**DIRECTIONS FOR THIS TASK**
Quote the whole listing word for word. Do not include the pictures.

**SUPPLIED MATERIAL**
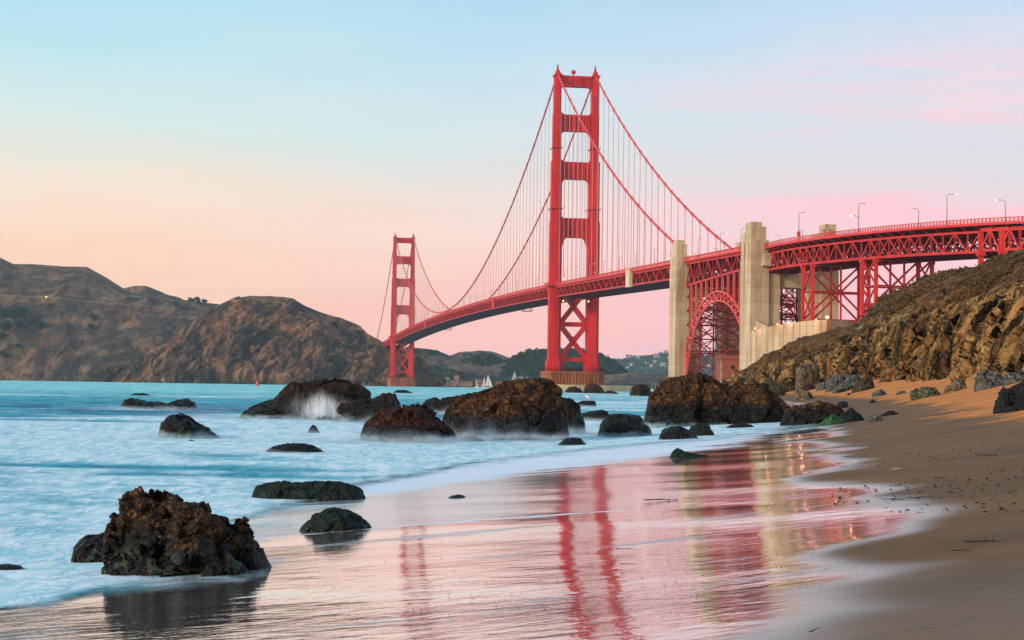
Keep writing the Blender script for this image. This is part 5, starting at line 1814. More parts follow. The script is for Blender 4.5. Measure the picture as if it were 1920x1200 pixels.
LV = arc[-1]
nst = int(LV / 6.2)
st = [LV * k / nst for k in range(nst + 1)]
m = MB()
for a, b in zip(st[:-1], st[1:]):
    m.hexa([V(a, .3, -2.4), V(a, 29.3, -2.4), V(b, 29.3, -2.4), V(b, .3, -2.4), V(a, .3, -1.5), V(a, 29.3, -1.5), V(b, 29.3, -1.5), V(b, .3, -1.5)])
under(m.build('roadway', MATS['asphalt'], None), via)
for t0, sg in ((0, 1), (29.6, -1)):
    m = MB()
    for a, b in zip(st[:-1], st[1:]):
        m.bar(V(a, t0, -.1), V(b, t0, -.1), .28, .22)
        m.bar(V(a, t0, -1.15), V(b, t0, -1.15), .22, .18)
        m.bar(V(a, t0, -1.9), V(b, t0, -1.9), .3, .9)
        for k in range(4):
            s = a + (b - a) * k / 4
            m.bar(V(s, t0, -1.6), V(s, t0, 0), .2 if k else .34, .2)
        for k in range(12):
            s = a + (b - a) * (k + .5) / 12
            m.bar(V(s, t0, -1.1), V(s, t0, -.15), .07)
    under(m.build('railing', MATS['red_rail'], None), via)
    for k, a in enumerate(st):
        if k % 1 == 0:
            m = MB()
            m.poly([V(a - .15, t0, -2.3), V(a - .15, t0 + sg * 3.2, -2.3), V(a - .15, t0 + sg * 3.2, -4.0), V(a - .15, t0 + sg * .2, -2.75),
                    V(a + .15, t0, -2.3), V(a + .15, t0 + sg * 3.2, -2.3), V(a + .15, t0 + sg * 3.2, -4.0), V(a + .15, t0 + sg * .2, -2.75)],
                   [(0, 1, 2, 3), (7, 6, 5, 4), (0, 4, 5, 1), (1, 5, 6, 2), (2, 6, 7, 3), (3, 7, 4, 0)])
            under(m.build('bracket', MATS['red_steel'], None), via)
a_end = arc_at(1836)
for t0 in (2.4, 27.2):
    m = MB()
    A_ = [x for x in np.linspace(1.5, a_end, 26)]
    zt_, zb_ = -4.3, -11.0
    for k, (a, b) in enumerate(zip(A_[:-1], A_[1:])):
        m.bar(V(a, t0, zt_), V(b, t0, zt_), .7, .8)
        m.bar(V(a, t0, zb_), V(b, t0, zb_), .8, .9)
        m.bar(V(a, t0, zb_), V(a, t0, zt_), .42, .5)
        if k % 2 == 0: m.bar(V(a, t0, zb_), V(b, t0, zt_), .48, .45)
        else: m.bar(V(a, t0, zt_), V(b, t0, zb_), .48, .45)
        if (k // 5) % 2 == 1:
            if k % 2: m.bar(V(a, t0, zb_), V(b, t0, zt_), .4, .35)
            else: m.bar(V(a, t0, zt_), V(b, t0, zb_), .4, .35)
    m.bar(V(A_[-1], t0, zb_), V(A_[-1], t0, zt_), .9, .9)
    # shallower end panels towards the abutment
    A2 = np.linspace(a_end, LV, 12)
    for k, (a, b) in enumerate(zip(A2[:-1], A2[1:])):
        m.bar(V(a, t0, -3.6), V(b, t0, -3.6), .8, 1.4)
        m.bar(V(a, t0, zb_ + .4), V(b, t0, zb_ + .4), .7, .8)
        m.bar(V(a, t0, zb_), V(a, t0, -3.6), .7, .8)
        m.bar(V(a, t0, zb_), V(b, t0, -3.6), .6, .6) if k % 2 == 0 else m.bar(V(a, t0, -3.6), V(b, t0, zb_), .6, .6)
    under(m.build('side_truss', MATS['red_steel'], None), via)
for t0 in (11.0, 18.6):
    m = MB()
    A_ = np.linspace(1.5, LV, 44)
    for k, (a, b) in enumerate(zip(A_[:-1], A_[1:])):
        m.bar(V(a, t0, -4.5), V(b, t0, -4.5), .5, .6)
        m.bar(V(a, t0, -10.6), V(b, t0, -10.6), .5, .6)
        m.bar(V(a, t0, -10.6), V(b, t0, -4.5), .4, .4)
        m.bar(V(a, t0, -4.5), V(b, t0, -10.6), .4, .4)
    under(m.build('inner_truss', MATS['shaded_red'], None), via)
m = MB()
for k, a in enumerate(np.linspace(1.5, LV, 42)):
    m.bar(V(a, 2.4, -3.6), V(a, 27.2, -3.6), .5, 1.4)
    m.bar(V(a, 2.4, -11), V(a, 27.2, -11), .4, .5)
    b = min(a + 6, LV)
    m.bar(V(a, 2.4, -11), V(a, 14.8, -4.3), .35); m.bar(V(a, 27.2, -11), V(a, 14.8, -4.3), .35)
    m.bar(V(a, 2.4, -11), V(b, 14.8, -11), .35); m.bar(V(a, 27.2, -11), V(b, 14.8, -11), .35)
    for tt in (6, 10, 14.8, 19, 23):
        m.bar(V(a, tt, -2.8), V(b, tt, -2.8), .3, .7)
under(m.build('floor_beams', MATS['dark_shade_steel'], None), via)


def bent(pa, pb, z_foot, lab):
    """four legged braced steel tower"""
    t_ = bpy.data.objects.new('steel_tower', None)
    t_.empty_display_size = .1
    COL.objects.link(t_)
    t_.parent = via
    t_['label'] = lab
    a0, a1 = arc_at(pa), arc_at(pb)
    zf = lambda a, t: z_foot - V(a, t)[2]
    for a in (a0, a1):
        for t in (2.4, 27.2):
            m = MB()
            m.bar(V(a, t, zf(a, t)), V(a, t, -11), 1.3, 1.3)
            m.bar(V(a, t, -12.6), V(a, t, -11.2), 1.9, 1.9)
            under(m.build('leg', MATS['red_rail'], None), t_)
    H_ = V(a0, 2.4)[2] - 11 - z_foot
    n = max(2, int(round(H_ / 10.0)))
    m = MB()
    for k in range(n):
        za, zb = z_foot + H_ * k / n, z_foot + H_ * (k + 1) / n
        def q(a, t, z):
            x = V(a, t)
            return (x[0], x[1], z)
        for (p, r) in (((a0, 2.4), (a1, 2.4)), ((a0, 27.2), (a1, 27.2))):
            m.bar(q(*p, za), q(*r, zb), .5); m.bar(q(*r, za), q(*p, zb), .5); m.bar(q(*p, zb), q(*r, zb), .55)
    n2 = max(2, int(round(H_ / 19.0)))
    for k in range(n2):
        za, zb = z_foot + H_ * k / n2, z_foot + H_ * (k + 1) / n2
        for a in (a0, a1):
            m.bar(q(a, 2.4, za), q(a, 14.8, (za + zb) / 2), .6); m.bar(q(a, 14.8, (za + zb) / 2), q(a, 27.2, zb), .6)
            m.bar(q(a, 27.2, za), q(a, 14.8, (za + zb) / 2), .6); m.bar(q(a, 14.8, (za + zb) / 2), q(a, 2.4, zb), .6)
            m.bar(q(a, 2.4, zb), q(a, 27.2, zb), .7)
            m.bar(q(a, 2.4, (za + zb) / 2), q(a, 27.2, (za + zb) / 2), .6)
            m.bar(q(a, 14.8, za), q(a, 14.8, zb), .7)
    under(m.build('bracing', MATS['red_steel'], None), t_)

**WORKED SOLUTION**
Keep writing the Blender script for this image. This is part 5, starting at line 1814. More parts follow. The script is for Blender 4.5. Measure the picture as if it were 1920x1200 pixels.
LV = arc[-1]
nst = int(LV / 6.2)
st = [LV * k / nst for k in range(nst + 1)]
m = MB()
for a, b in zip(st[:-1], st[1:]):
    m.hexa([V(a, .3, -2.4), V(a, 29.3, -2.4), V(b, 29.3, -2.4), V(b, .3, -2.4), V(a, .3, -1.5), V(a, 29.3, -1.5), V(b, 29.3, -1.5), V(b, .3, -1.5)])
under(m.build('roadway', MATS['asphalt'], None), via)
for t0, sg in ((0, 1), (29.6, -1)):
    m = MB()
    for a, b in zip(st[:-1], st[1:]):
        m.bar(V(a, t0, -.1), V(b, t0, -.1), .28, .22)
        m.bar(V(a, t0, -1.15), V(b, t0, -1.15), .22, .18)
        m.bar(V(a, t0, -1.9), V(b, t0, -1.9), .3, .9)
        for k in range(4):
            s = a + (b - a) * k / 4
            m.bar(V(s, t0, -1.6), V(s, t0, 0), .2 if k else .34, .2)
        for k in range(12):
            s = a + (b - a) * (k + .5) / 12
            m.bar(V(s, t0, -1.1), V(s, t0, -.15), .07)
    under(m.build('railing', MATS['red_rail'], None), via)
    for k, a in enumerate(st):
        if k % 1 == 0:
            m = MB()
            m.poly([V(a - .15, t0, -2.3), V(a - .15, t0 + sg * 3.2, -2.3), V(a - .15, t0 + sg * 3.2, -4.0), V(a - .15, t0 + sg * .2, -2.75),
                    V(a + .15, t0, -2.3), V(a + .15, t0 + sg * 3.2, -2.3), V(a + .15, t0 + sg * 3.2, -4.0), V(a + .15, t0 + sg * .2, -2.75)],
                   [(0, 1, 2, 3), (7, 6, 5, 4), (0, 4, 5, 1), (1, 5, 6, 2), (2, 6, 7, 3), (3, 7, 4, 0)])
            under(m.build('bracket', MATS['red_steel'], None), via)
a_end = arc_at(1836)
for t0 in (2.4, 27.2):
    m = MB()
    A_ = [x for x in np.linspace(1.5, a_end, 26)]
    zt_, zb_ = -4.3, -11.0
    for k, (a, b) in enumerate(zip(A_[:-1], A_[1:])):
        m.bar(V(a, t0, zt_), V(b, t0, zt_), .7, .8)
        m.bar(V(a, t0, zb_), V(b, t0, zb_), .8, .9)
        m.bar(V(a, t0, zb_), V(a, t0, zt_), .42, .5)
        if k % 2 == 0: m.bar(V(a, t0, zb_), V(b, t0, zt_), .48, .45)
        else: m.bar(V(a, t0, zt_), V(b, t0, zb_), .48, .45)
        if (k // 5) % 2 == 1:
            if k % 2: m.bar(V(a, t0, zb_), V(b, t0, zt_), .4, .35)
            else: m.bar(V(a, t0, zt_), V(b, t0, zb_), .4, .35)
    m.bar(V(A_[-1], t0, zb_), V(A_[-1], t0, zt_), .9, .9)
    # shallower end panels towards the abutment
    A2 = np.linspace(a_end, LV, 12)
    for k, (a, b) in enumerate(zip(A2[:-1], A2[1:])):
        m.bar(V(a, t0, -3.6), V(b, t0, -3.6), .8, 1.4)
        m.bar(V(a, t0, zb_ + .4), V(b, t0, zb_ + .4), .7, .8)
        m.bar(V(a, t0, zb_), V(a, t0, -3.6), .7, .8)
        m.bar(V(a, t0, zb_), V(b, t0, -3.6), .6, .6) if k % 2 == 0 else m.bar(V(a, t0, -3.6), V(b, t0, zb_), .6, .6)
    under(m.build('side_truss', MATS['red_steel'], None), via)
for t0 in (11.0, 18.6):
    m = MB()
    A_ = np.linspace(1.5, LV, 44)
    for k, (a, b) in enumerate(zip(A_[:-1], A_[1:])):
        m.bar(V(a, t0, -4.5), V(b, t0, -4.5), .5, .6)
        m.bar(V(a, t0, -10.6), V(b, t0, -10.6), .5, .6)
        m.bar(V(a, t0, -10.6), V(b, t0, -4.5), .4, .4)
        m.bar(V(a, t0, -4.5), V(b, t0, -10.6), .4, .4)
    under(m.build('inner_truss', MATS['shaded_red'], None), via)
m = MB()
for k, a in enumerate(np.linspace(1.5, LV, 42)):
    m.bar(V(a, 2.4, -3.6), V(a, 27.2, -3.6), .5, 1.4)
    m.bar(V(a, 2.4, -11), V(a, 27.2, -11), .4, .5)
    b = min(a + 6, LV)
    m.bar(V(a, 2.4, -11), V(a, 14.8, -4.3), .35); m.bar(V(a, 27.2, -11), V(a, 14.8, -4.3), .35)
    m.bar(V(a, 2.4, -11), V(b, 14.8, -11), .35); m.bar(V(a, 27.2, -11), V(b, 14.8, -11), .35)
    for tt in (6, 10, 14.8, 19, 23):
        m.bar(V(a, tt, -2.8), V(b, tt, -2.8), .3, .7)
under(m.build('floor_beams', MATS['dark_shade_steel'], None), via)


def bent(pa, pb, z_foot, lab):
    """four legged braced steel tower"""
    t_ = bpy.data.objects.new('steel_tower', None)
    t_.empty_display_size = .1
    COL.objects.link(t_)
    t_.parent = via
    t_['label'] = lab
    a0, a1 = arc_at(pa), arc_at(pb)
    zf = lambda a, t: z_foot - V(a, t)[2]
    for a in (a0, a1):
        for t in (2.4, 27.2):
            m = MB()
            m.bar(V(a, t, zf(a, t)), V(a, t, -11), 1.3, 1.3)
            m.bar(V(a, t, -12.6), V(a, t, -11.2), 1.9, 1.9)
            under(m.build('leg', MATS['red_rail'], None), t_)
    H_ = V(a0, 2.4)[2] - 11 - z_foot
    n = max(2, int(round(H_ / 10.0)))
    m = MB()
    for k in range(n):
        za, zb = z_foot + H_ * k / n, z_foot + H_ * (k + 1) / n
        def q(a, t, z):
            x = V(a, t)
            return (x[0], x[1], z)
        for (p, r) in (((a0, 2.4), (a1, 2.4)), ((a0, 27.2), (a1, 27.2))):
            m.bar(q(*p, za), q(*r, zb), .5); m.bar(q(*r, za), q(*p, zb), .5); m.bar(q(*p, zb), q(*r, zb), .55)
    n2 = max(2, int(round(H_ / 19.0)))
    for k in range(n2):
        za, zb = z_foot + H_ * k / n2, z_foot + H_ * (k + 1) / n2
        for a in (a0, a1):
            m.bar(q(a, 2.4, za), q(a, 14.8, (za + zb) / 2), .6); m.bar(q(a, 14.8, (za + zb) / 2), q(a, 27.2, zb), .6)
            m.bar(q(a, 27.2, za), q(a, 14.8, (za + zb) / 2), .6); m.bar(q(a, 14.8, (za + zb) / 2), q(a, 2.4, zb), .6)
            m.bar(q(a, 2.4, zb), q(a, 27.2, zb), .7)
            m.bar(q(a, 2.4, (za + zb) / 2), q(a, 27.2, (za + zb) / 2), .6)
            m.bar(q(a, 14.8, za), q(a, 14.8, zb), .7)
    under(m.build('bracing', MATS['red_steel'], None), t_)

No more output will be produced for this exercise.